Work to do → Copy all the material below, exactly as it stands.

-------------------------

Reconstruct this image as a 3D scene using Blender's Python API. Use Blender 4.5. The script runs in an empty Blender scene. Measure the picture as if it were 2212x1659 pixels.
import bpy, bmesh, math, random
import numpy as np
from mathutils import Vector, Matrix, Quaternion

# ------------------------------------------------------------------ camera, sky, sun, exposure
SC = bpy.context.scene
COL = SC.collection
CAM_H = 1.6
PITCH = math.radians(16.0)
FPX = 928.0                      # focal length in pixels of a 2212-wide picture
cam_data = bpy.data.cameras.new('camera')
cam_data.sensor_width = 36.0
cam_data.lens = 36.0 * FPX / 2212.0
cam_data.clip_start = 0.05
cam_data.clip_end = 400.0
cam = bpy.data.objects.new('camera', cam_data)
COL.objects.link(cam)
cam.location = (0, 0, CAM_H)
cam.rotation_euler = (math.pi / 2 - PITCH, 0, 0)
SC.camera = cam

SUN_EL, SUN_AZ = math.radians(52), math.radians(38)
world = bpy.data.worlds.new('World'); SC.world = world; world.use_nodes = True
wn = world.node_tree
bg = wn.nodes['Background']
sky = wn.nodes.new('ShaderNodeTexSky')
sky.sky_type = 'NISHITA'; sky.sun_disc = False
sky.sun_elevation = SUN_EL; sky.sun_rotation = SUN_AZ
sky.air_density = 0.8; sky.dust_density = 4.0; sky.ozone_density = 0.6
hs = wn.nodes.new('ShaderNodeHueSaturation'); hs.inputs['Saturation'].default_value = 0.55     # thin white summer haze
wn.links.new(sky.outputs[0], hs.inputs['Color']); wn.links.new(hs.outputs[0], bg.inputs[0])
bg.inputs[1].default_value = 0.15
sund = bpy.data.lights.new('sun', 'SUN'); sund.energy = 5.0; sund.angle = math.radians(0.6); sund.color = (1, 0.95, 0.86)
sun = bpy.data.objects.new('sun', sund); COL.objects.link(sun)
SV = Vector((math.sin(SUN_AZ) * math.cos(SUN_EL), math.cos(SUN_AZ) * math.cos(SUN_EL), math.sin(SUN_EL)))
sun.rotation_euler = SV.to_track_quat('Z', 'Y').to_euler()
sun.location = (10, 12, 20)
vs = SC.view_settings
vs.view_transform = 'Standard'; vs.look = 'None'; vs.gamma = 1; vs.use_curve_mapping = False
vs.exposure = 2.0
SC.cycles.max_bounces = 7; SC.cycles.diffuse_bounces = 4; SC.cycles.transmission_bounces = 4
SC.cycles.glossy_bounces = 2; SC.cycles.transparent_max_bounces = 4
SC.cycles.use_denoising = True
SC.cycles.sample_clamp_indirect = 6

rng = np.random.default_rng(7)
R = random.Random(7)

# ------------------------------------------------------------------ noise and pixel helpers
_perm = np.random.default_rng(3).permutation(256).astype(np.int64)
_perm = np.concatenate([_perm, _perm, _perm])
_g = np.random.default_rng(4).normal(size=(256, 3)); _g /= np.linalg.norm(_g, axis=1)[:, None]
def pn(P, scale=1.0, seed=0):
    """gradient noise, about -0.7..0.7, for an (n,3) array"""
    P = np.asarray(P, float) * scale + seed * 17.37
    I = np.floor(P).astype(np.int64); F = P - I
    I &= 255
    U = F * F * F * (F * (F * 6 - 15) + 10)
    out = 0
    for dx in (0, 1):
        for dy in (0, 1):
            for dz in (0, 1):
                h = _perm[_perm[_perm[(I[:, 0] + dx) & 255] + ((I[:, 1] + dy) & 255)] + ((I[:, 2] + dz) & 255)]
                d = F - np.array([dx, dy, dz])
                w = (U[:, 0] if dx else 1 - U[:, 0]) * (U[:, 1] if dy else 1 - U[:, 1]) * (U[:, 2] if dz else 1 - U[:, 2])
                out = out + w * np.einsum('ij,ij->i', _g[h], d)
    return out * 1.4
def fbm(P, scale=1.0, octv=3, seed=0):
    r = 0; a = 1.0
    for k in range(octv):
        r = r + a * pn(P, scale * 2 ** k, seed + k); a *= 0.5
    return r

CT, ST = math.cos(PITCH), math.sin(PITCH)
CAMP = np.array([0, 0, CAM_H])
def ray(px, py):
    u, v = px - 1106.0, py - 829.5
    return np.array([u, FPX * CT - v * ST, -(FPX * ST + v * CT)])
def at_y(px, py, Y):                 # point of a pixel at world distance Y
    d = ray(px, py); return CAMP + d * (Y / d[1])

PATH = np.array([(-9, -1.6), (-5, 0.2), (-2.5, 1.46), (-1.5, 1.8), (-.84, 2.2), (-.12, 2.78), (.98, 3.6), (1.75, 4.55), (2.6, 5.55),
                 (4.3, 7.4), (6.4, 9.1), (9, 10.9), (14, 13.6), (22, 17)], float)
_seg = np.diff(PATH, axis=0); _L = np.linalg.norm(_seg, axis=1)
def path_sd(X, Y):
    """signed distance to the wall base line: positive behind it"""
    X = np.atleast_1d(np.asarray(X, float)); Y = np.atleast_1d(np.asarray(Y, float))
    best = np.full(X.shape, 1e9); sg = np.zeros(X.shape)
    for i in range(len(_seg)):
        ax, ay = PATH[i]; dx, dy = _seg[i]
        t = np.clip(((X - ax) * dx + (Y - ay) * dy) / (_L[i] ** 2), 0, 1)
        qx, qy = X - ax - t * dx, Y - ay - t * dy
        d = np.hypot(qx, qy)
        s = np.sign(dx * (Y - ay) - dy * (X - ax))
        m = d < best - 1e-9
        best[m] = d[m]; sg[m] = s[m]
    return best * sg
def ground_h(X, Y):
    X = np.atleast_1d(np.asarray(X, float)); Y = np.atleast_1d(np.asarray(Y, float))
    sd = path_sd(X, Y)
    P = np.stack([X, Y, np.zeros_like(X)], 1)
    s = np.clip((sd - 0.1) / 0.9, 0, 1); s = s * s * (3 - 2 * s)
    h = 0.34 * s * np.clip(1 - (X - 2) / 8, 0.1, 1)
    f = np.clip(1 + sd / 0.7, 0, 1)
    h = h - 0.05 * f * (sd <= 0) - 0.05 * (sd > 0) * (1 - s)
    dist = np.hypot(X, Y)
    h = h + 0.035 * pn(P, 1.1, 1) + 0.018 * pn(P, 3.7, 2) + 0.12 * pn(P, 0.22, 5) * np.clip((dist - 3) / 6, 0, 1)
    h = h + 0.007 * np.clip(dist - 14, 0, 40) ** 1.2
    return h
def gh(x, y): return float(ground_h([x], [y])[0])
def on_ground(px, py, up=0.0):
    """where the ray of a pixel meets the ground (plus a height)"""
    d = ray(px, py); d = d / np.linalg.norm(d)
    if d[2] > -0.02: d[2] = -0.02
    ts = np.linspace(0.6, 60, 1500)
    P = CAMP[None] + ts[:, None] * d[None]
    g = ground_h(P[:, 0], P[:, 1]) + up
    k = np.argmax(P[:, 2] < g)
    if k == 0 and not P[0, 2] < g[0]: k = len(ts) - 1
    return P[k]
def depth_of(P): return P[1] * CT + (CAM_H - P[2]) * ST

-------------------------

Solved problem →
Reconstruct this image as a 3D scene using Blender's Python API. Use Blender 4.5. The script runs in an empty Blender scene. Measure the picture as if it were 2212x1659 pixels.
import bpy, bmesh, math, random
import numpy as np
from mathutils import Vector, Matrix, Quaternion

# ------------------------------------------------------------------ camera, sky, sun, exposure
SC = bpy.context.scene
COL = SC.collection
CAM_H = 1.6
PITCH = math.radians(16.0)
FPX = 928.0                      # focal length in pixels of a 2212-wide picture
cam_data = bpy.data.cameras.new('camera')
cam_data.sensor_width = 36.0
cam_data.lens = 36.0 * FPX / 2212.0
cam_data.clip_start = 0.05
cam_data.clip_end = 400.0
cam = bpy.data.objects.new('camera', cam_data)
COL.objects.link(cam)
cam.location = (0, 0, CAM_H)
cam.rotation_euler = (math.pi / 2 - PITCH, 0, 0)
SC.camera = cam

SUN_EL, SUN_AZ = math.radians(52), math.radians(38)
world = bpy.data.worlds.new('World'); SC.world = world; world.use_nodes = True
wn = world.node_tree
bg = wn.nodes['Background']
sky = wn.nodes.new('ShaderNodeTexSky')
sky.sky_type = 'NISHITA'; sky.sun_disc = False
sky.sun_elevation = SUN_EL; sky.sun_rotation = SUN_AZ
sky.air_density = 0.8; sky.dust_density = 4.0; sky.ozone_density = 0.6
hs = wn.nodes.new('ShaderNodeHueSaturation'); hs.inputs['Saturation'].default_value = 0.55     # thin white summer haze
wn.links.new(sky.outputs[0], hs.inputs['Color']); wn.links.new(hs.outputs[0], bg.inputs[0])
bg.inputs[1].default_value = 0.15
sund = bpy.data.lights.new('sun', 'SUN'); sund.energy = 5.0; sund.angle = math.radians(0.6); sund.color = (1, 0.95, 0.86)
sun = bpy.data.objects.new('sun', sund); COL.objects.link(sun)
SV = Vector((math.sin(SUN_AZ) * math.cos(SUN_EL), math.cos(SUN_AZ) * math.cos(SUN_EL), math.sin(SUN_EL)))
sun.rotation_euler = SV.to_track_quat('Z', 'Y').to_euler()
sun.location = (10, 12, 20)
vs = SC.view_settings
vs.view_transform = 'Standard'; vs.look = 'None'; vs.gamma = 1; vs.use_curve_mapping = False
vs.exposure = 2.0
SC.cycles.max_bounces = 7; SC.cycles.diffuse_bounces = 4; SC.cycles.transmission_bounces = 4
SC.cycles.glossy_bounces = 2; SC.cycles.transparent_max_bounces = 4
SC.cycles.use_denoising = True
SC.cycles.sample_clamp_indirect = 6

rng = np.random.default_rng(7)
R = random.Random(7)

# ------------------------------------------------------------------ noise and pixel helpers
_perm = np.random.default_rng(3).permutation(256).astype(np.int64)
_perm = np.concatenate([_perm, _perm, _perm])
_g = np.random.default_rng(4).normal(size=(256, 3)); _g /= np.linalg.norm(_g, axis=1)[:, None]
def pn(P, scale=1.0, seed=0):
    """gradient noise, about -0.7..0.7, for an (n,3) array"""
    P = np.asarray(P, float) * scale + seed * 17.37
    I = np.floor(P).astype(np.int64); F = P - I
    I &= 255
    U = F * F * F * (F * (F * 6 - 15) + 10)
    out = 0
    for dx in (0, 1):
        for dy in (0, 1):
            for dz in (0, 1):
                h = _perm[_perm[_perm[(I[:, 0] + dx) & 255] + ((I[:, 1] + dy) & 255)] + ((I[:, 2] + dz) & 255)]
                d = F - np.array([dx, dy, dz])
                w = (U[:, 0] if dx else 1 - U[:, 0]) * (U[:, 1] if dy else 1 - U[:, 1]) * (U[:, 2] if dz else 1 - U[:, 2])
                out = out + w * np.einsum('ij,ij->i', _g[h], d)
    return out * 1.4
def fbm(P, scale=1.0, octv=3, seed=0):
    r = 0; a = 1.0
    for k in range(octv):
        r = r + a * pn(P, scale * 2 ** k, seed + k); a *= 0.5
    return r

CT, ST = math.cos(PITCH), math.sin(PITCH)
CAMP = np.array([0, 0, CAM_H])
def ray(px, py):
    u, v = px - 1106.0, py - 829.5
    return np.array([u, FPX * CT - v * ST, -(FPX * ST + v * CT)])
def at_y(px, py, Y):                 # point of a pixel at world distance Y
    d = ray(px, py); return CAMP + d * (Y / d[1])

PATH = np.array([(-9, -1.6), (-5, 0.2), (-2.5, 1.46), (-1.5, 1.8), (-.84, 2.2), (-.12, 2.78), (.98, 3.6), (1.75, 4.55), (2.6, 5.55),
                 (4.3, 7.4), (6.4, 9.1), (9, 10.9), (14, 13.6), (22, 17)], float)
_seg = np.diff(PATH, axis=0); _L = np.linalg.norm(_seg, axis=1)
def path_sd(X, Y):
    """signed distance to the wall base line: positive behind it"""
    X = np.atleast_1d(np.asarray(X, float)); Y = np.atleast_1d(np.asarray(Y, float))
    best = np.full(X.shape, 1e9); sg = np.zeros(X.shape)
    for i in range(len(_seg)):
        ax, ay = PATH[i]; dx, dy = _seg[i]
        t = np.clip(((X - ax) * dx + (Y - ay) * dy) / (_L[i] ** 2), 0, 1)
        qx, qy = X - ax - t * dx, Y - ay - t * dy
        d = np.hypot(qx, qy)
        s = np.sign(dx * (Y - ay) - dy * (X - ax))
        m = d < best - 1e-9
        best[m] = d[m]; sg[m] = s[m]
    return best * sg
def ground_h(X, Y):
    X = np.atleast_1d(np.asarray(X, float)); Y = np.atleast_1d(np.asarray(Y, float))
    sd = path_sd(X, Y)
    P = np.stack([X, Y, np.zeros_like(X)], 1)
    s = np.clip((sd - 0.1) / 0.9, 0, 1); s = s * s * (3 - 2 * s)
    h = 0.34 * s * np.clip(1 - (X - 2) / 8, 0.1, 1)
    f = np.clip(1 + sd / 0.7, 0, 1)
    h = h - 0.05 * f * (sd <= 0) - 0.05 * (sd > 0) * (1 - s)
    dist = np.hypot(X, Y)
    h = h + 0.035 * pn(P, 1.1, 1) + 0.018 * pn(P, 3.7, 2) + 0.12 * pn(P, 0.22, 5) * np.clip((dist - 3) / 6, 0, 1)
    h = h + 0.007 * np.clip(dist - 14, 0, 40) ** 1.2
    return h
def gh(x, y): return float(ground_h([x], [y])[0])
def on_ground(px, py, up=0.0):
    """where the ray of a pixel meets the ground (plus a height)"""
    d = ray(px, py); d = d / np.linalg.norm(d)
    if d[2] > -0.02: d[2] = -0.02
    ts = np.linspace(0.6, 60, 1500)
    P = CAMP[None] + ts[:, None] * d[None]
    g = ground_h(P[:, 0], P[:, 1]) + up
    k = np.argmax(P[:, 2] < g)
    if k == 0 and not P[0, 2] < g[0]: k = len(ts) - 1
    return P[k]
def depth_of(P): return P[1] * CT + (CAM_H - P[2]) * ST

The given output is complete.